Just curious to the answers since they asked on The Score. If Jays are in game 7 of the WS, who do you want starting?
My pick is Johnson. Not sure I'd want a 80 mph pitcher pitching. Yes it's a knuckleball, a very good one but its sometimes risky.
You can say that any pitcher is at risk to just completely tank an outing at any given time. Even someone like Buehrle who has the workhorse/dependable tag attached to his career is going to have a clunker once and a while. When Brandon Morrow is on his game, he's every bit as dominating as just about any pitcher in baseball. So even though he's also potentially the most at-risk of anyone on the staff of falling apart (though Ricky might have something to say about that given how his 2012 went), he still might be the one guy that can give you the single best chance to win the game out of anyone. Or maybe it's Dickey, or Johnson. Or hell, even Romero or Buehrle.
That's why the only reasonable answer at this point in time is "I want the guy starting who's got the hottest hand at that point in the playoffs." It could be any one of the starters. If you
had to answer now, the "safe" choice is probably Buehrle given his track record. But an equal case can be made that if you want the guy who has the best chance to go out and dominate, thus putting the least burden possible on the offence, it could be any of Morrow, Johnson, or Dickey.
I also don't know if I agree with the sentiment that the knuckler is any more or less risky on a game-to-game basis than any other pitcher's arsenal. Looking at his game log from last year, he only had one really big implosion (losing late in the year to Atlanta he gave up 8 runs on 8 hits in 4.1 innings. The Mets eventually lost 14-6). The rest of the time his losses were the kind of stat line you'd expect out of any decent pitcher in the situation. 5 or 6 innings, 8-10 hits, 4-6 runs. And of course there were games where the offence sucked and wasted a good outing, and ones where he didn't do well, but the offence picked him up and won the game in spite of a less-than-stellar performance on the mound.
Really, he was a model of consistency last year. He never walked more than 4 batters in a game. He gave up 10+ hits only 3 times (10 twice and 11 once. And the Mets won 2 of those games, FWIW.) Except for the Braves blowout, he was never charged with more than 5 runs against and never got less than 5 innings into the game (he did have a game vs the dodgers where he pitched just 1 inning, but it was in relief for some reason). And if you look at his 2010 and 2011 game logs, it's a similar scenario.

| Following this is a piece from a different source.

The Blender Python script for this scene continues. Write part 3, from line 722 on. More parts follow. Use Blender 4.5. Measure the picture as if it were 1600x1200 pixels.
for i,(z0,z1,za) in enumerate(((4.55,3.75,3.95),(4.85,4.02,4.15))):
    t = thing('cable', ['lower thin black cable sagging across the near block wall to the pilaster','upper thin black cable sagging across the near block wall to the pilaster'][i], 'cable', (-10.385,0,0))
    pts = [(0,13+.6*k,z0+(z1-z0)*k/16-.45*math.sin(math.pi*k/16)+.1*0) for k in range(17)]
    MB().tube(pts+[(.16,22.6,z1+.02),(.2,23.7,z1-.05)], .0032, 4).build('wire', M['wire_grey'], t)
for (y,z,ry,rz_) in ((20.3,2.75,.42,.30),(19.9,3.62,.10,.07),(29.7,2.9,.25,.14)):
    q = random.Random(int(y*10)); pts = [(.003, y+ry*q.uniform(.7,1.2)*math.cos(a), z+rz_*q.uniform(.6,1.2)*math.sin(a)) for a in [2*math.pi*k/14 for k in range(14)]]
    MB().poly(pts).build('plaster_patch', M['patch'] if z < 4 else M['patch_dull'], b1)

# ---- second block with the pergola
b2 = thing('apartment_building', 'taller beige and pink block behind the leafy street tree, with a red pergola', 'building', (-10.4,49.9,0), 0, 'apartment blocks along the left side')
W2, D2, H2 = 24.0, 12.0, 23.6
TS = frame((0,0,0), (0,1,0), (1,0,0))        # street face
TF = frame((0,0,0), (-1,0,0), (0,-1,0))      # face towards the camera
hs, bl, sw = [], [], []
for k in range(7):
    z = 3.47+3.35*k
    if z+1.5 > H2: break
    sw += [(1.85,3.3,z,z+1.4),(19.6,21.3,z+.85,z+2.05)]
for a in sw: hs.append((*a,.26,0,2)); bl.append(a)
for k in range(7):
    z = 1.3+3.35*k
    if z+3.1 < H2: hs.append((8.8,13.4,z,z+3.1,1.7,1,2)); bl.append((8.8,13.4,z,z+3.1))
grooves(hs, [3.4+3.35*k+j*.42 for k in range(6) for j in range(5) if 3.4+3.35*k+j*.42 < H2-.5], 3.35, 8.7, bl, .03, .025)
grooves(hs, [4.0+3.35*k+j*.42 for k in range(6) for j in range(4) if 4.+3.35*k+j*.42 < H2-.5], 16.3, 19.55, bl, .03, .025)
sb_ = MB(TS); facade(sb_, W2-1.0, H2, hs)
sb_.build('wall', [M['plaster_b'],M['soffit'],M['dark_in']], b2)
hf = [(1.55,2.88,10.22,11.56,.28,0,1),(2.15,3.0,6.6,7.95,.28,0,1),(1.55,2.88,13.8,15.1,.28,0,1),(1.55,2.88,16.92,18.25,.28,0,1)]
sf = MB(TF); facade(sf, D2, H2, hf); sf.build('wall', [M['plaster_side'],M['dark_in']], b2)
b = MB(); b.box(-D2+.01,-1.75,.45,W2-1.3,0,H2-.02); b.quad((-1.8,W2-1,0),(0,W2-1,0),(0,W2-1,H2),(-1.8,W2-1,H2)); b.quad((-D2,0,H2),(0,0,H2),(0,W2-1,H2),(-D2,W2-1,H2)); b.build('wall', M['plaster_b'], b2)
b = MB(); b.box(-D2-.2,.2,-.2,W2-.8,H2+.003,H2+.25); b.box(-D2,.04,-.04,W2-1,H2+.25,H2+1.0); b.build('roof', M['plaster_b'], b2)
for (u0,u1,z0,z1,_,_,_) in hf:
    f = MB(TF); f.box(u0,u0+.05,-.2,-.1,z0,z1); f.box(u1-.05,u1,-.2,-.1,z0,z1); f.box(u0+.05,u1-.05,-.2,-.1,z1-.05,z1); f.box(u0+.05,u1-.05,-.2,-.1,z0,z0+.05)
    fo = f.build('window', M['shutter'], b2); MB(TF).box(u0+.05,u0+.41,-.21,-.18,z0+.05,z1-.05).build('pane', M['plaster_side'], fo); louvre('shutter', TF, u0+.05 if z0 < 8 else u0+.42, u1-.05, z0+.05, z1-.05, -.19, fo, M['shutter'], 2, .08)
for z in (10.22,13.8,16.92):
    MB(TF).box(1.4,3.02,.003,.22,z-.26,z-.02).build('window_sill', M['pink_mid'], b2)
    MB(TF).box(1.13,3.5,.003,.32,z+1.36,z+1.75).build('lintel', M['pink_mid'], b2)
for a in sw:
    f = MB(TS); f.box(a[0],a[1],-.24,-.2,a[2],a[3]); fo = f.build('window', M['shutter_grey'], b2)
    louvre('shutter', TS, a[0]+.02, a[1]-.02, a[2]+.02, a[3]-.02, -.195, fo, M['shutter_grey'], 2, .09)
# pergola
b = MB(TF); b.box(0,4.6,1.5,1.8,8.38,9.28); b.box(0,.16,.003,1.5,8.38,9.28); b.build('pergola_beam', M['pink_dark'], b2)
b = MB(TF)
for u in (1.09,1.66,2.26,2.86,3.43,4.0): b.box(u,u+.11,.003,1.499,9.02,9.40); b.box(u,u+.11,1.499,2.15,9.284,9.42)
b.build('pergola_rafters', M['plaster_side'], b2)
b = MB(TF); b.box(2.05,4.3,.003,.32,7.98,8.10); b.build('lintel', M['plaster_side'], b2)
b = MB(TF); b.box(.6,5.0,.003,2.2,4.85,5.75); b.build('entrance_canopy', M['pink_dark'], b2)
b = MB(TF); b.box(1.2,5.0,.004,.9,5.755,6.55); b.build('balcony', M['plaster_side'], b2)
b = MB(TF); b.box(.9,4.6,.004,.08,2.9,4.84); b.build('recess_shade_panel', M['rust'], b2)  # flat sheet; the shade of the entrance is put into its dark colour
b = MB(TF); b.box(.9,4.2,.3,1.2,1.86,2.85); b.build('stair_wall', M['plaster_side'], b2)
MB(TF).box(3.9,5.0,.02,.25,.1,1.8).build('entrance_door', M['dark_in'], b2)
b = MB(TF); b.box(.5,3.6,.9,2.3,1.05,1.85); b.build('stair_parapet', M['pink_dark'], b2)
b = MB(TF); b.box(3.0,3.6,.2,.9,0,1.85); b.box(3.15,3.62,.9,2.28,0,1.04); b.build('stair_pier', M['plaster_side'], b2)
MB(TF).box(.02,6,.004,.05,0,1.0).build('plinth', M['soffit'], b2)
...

That seems to paint a picture that his knuckler doesn't just desert him and turn him into a glorified BP pitching machine at the drop of a hat. His bad outings weren't great by any means, but they weren't
that bad. They certainly weren't even 2012 Ricky Romero bad, which is what you'd expect if he were prone to the occasional case of the knuckleball just vanishing from his arsenal for a game. You'd expect that he wouldn't make it past an inning or two, that he'd give up a ton of walks or that he would get absolutely crushed. But none of that happened any more than it would to a more traditionally equipped pitcher of his calibre.